Rodger Goodell: Don't Stop at Ticket Prices

Ryan HoganCorrespondent INovember 20, 2016

Recently, the NFL announced ticket prices for this year’s playoff games will be approximately 10 percent lower than tickets prices for last year’s playoffs.

Additionally, the NFL authorized—for the first time ever—lower prices for wild-card games than for divisional playoff games. Previously, the two rounds shared the same price.

This is great news and quite a testament to how highly the NFL thinks of its fans.  However, the NFL’s goodwill shouldn’t stop there. Here are five fan-friendly suggestions the NFL should seriously consider adopting.

Proliferation of the NFL Network

I’m not talking about getting the NFL Network on Comast Cable and Time Warner Cable, I’m talking broadcasting over the airwaves like the CW or MyNetworkTv.

Football is our national pastime. The NFL is football’s premier professional league.  Americans own a lot of televisions sets. Therefore, all Americans should be able to hook rabbit ears to their TV set and flip on NFL Total Access. 

Right now, the NFL Network is available in 40 million homes. The NFL Network should be in every home, like the Foreman Grill.


Super Bowl National Holiday

Not even the most powerful man in sports, Roger Goodell, has the clout to convince congress to make the Super Bowl (or better yet, the Monday after) a national holiday. 

Even so, it wouldn’t hurt to try.

After all, if congress is going to continually stick its nose into NFL affairs, then maybe the commissioner should tell them how to organize their national holidays. 

NFL fans need a day to celebrate America’s biggest sporting event and a day to mourn the end of another season. Then again, what does congress know about fans? They have none.


Stop Fining Players

I know fines for violent hits are intended to protect players. Still, fans shouldn’t endure hearing their favorite middle linebacker was fined for a hit on the quarterback—when it’s his job to hit the quarterback.

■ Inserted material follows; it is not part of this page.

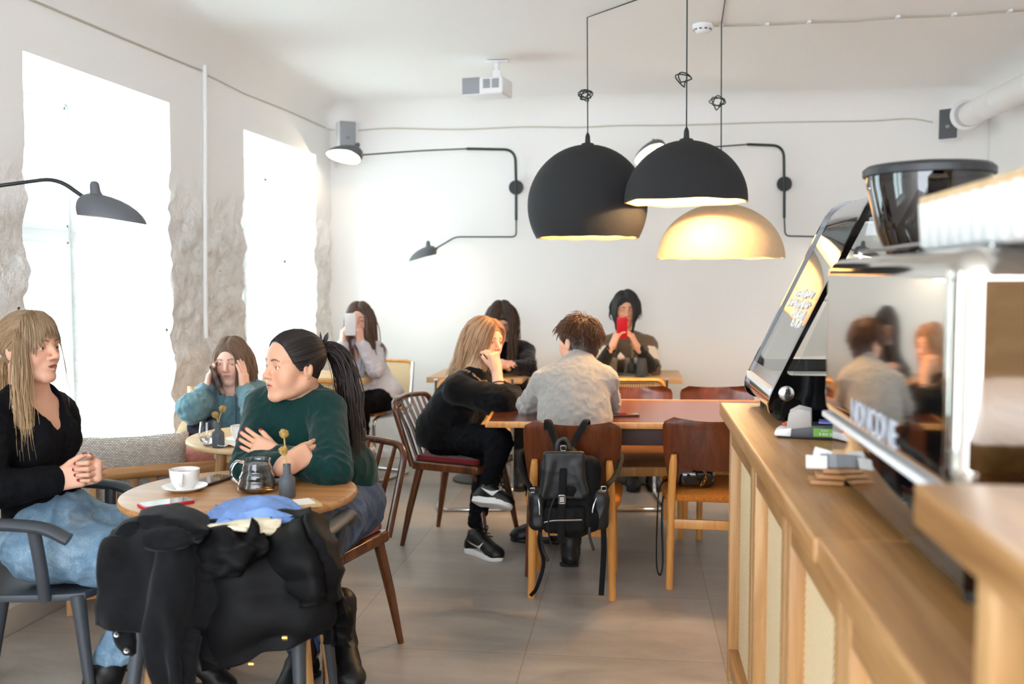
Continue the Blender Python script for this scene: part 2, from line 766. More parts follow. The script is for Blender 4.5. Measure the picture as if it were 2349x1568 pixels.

I supposed you can’t eliminate the fines for violent hits, but how about not announcing them right away. Wait until the Pro Bowl to announce them, at least that way no one will be paying attention.

Better yet, when a player enters the league have him lay down an “unnecessary roughness deposit”—it would be like a cleaning deposit when you lease an apartment. 

If a player retires after a relatively clean career, he gets his deposit back. If a player retires after a career of cheap shots and late hits, he forfeits his deposit.


Start Fining Owners

Of course owners will get fined for lewd behavior or breaking the law, but that’s not what I’m talking about.  I’m suggesting the league fine owners for making stupid football decisions.

No fan, not even if it’s their team’s owner, will ever complain if an owner receives a steep fine for a bad draft or for hiring another unqualified coach.

Maybe if owners faced the possibility of punitive damages for their poor decisions they might actually take the time to learn a thing or two about football.


Change Overtime

I know why the NFL employs sudden-death overtime, it’s television friendly. Most overtimes end rather quickly, after a possession or two, and usually on a field goal.

A far more fan-friendly way to break ties is to borrow college football’s overtime system. Of course, you couldn’t start professional teams on the 35-yard line, but you could start teams at midfield.

Granted, this would take a lot longer than the sudden-death overtime currently used in the NFL, but this list is about benefiting fans, not keeping television networks happy. 

Besides, after 60 minutes of football, a winner should be decided on the field, not on a coin toss.